(begin)
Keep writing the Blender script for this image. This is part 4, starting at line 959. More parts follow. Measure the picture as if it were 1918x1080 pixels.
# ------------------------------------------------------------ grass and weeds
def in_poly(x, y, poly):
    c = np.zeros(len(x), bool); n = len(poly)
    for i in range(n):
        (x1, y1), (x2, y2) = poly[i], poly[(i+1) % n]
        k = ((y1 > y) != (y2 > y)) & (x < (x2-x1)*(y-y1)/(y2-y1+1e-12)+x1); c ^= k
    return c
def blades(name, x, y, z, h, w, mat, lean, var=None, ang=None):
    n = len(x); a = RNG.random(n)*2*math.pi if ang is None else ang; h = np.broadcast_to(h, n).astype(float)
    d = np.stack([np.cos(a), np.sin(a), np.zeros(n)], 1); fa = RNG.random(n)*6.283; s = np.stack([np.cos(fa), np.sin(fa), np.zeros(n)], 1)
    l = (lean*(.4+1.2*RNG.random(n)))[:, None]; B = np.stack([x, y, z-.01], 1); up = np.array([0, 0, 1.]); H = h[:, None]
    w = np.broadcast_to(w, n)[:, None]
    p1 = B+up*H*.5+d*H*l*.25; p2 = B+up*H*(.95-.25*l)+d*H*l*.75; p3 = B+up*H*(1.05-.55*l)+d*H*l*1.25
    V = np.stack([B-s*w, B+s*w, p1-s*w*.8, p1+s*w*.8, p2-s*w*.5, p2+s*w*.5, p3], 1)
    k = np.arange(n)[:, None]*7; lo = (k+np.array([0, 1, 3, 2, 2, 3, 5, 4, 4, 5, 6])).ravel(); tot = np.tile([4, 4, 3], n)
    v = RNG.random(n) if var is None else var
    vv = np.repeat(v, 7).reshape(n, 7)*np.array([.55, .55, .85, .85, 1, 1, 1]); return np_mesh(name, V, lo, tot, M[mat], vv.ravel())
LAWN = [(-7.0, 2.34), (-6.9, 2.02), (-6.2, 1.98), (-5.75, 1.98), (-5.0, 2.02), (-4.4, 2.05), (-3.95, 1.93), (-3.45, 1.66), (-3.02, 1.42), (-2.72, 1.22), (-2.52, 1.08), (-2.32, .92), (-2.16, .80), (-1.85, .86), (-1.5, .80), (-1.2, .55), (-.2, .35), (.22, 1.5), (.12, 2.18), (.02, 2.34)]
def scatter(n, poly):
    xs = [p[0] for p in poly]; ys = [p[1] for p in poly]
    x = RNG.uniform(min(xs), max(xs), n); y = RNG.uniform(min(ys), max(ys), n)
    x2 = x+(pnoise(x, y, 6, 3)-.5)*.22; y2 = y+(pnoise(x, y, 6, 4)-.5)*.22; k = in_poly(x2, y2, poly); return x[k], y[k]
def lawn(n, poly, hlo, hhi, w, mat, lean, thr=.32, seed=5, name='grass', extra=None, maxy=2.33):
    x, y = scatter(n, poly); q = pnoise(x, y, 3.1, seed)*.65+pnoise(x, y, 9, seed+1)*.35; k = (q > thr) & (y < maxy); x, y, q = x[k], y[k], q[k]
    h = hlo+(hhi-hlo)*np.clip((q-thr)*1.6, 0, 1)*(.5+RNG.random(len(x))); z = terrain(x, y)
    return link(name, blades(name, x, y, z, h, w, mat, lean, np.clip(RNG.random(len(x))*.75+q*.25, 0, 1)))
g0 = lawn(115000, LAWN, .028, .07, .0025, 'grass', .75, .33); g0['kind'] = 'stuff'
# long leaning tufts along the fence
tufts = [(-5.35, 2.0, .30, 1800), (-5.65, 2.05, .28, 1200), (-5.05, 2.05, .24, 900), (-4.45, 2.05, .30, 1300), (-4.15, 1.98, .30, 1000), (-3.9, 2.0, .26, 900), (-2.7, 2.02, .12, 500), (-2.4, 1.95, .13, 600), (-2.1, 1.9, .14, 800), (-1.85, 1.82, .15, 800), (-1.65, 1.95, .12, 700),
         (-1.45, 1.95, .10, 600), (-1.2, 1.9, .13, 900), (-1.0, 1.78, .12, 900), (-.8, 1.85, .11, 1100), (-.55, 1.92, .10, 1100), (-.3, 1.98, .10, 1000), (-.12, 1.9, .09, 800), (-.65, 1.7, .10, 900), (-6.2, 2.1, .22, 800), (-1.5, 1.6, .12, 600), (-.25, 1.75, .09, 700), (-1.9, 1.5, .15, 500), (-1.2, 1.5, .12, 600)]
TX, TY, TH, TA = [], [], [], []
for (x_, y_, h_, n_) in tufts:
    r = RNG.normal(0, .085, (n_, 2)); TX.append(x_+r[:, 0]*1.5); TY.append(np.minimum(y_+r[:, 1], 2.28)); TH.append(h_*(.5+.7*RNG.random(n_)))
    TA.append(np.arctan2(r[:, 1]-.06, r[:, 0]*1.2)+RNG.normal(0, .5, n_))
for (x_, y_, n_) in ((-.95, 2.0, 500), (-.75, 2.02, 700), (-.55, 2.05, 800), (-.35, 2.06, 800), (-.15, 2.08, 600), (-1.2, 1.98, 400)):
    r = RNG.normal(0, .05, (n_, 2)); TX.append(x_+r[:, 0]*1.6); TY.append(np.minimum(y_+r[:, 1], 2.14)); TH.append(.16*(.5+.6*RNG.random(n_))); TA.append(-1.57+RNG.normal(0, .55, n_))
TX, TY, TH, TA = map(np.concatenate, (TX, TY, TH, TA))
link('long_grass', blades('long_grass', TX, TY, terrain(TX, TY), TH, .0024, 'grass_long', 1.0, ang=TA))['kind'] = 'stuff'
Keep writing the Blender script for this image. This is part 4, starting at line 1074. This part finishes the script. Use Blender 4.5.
(end)
• **Aim**
List the lines of the material in which the word "part" occurs.

• **Response to this exercise**
Keep writing the Blender script for this image. This is part 4, starting at line 959. More parts follow. Measure the picture as if it were 1918x1080 pixels.
Keep writing the Blender script for this image. This is part 4, starting at line 1074. This part finishes the script. Use Blender 4.5.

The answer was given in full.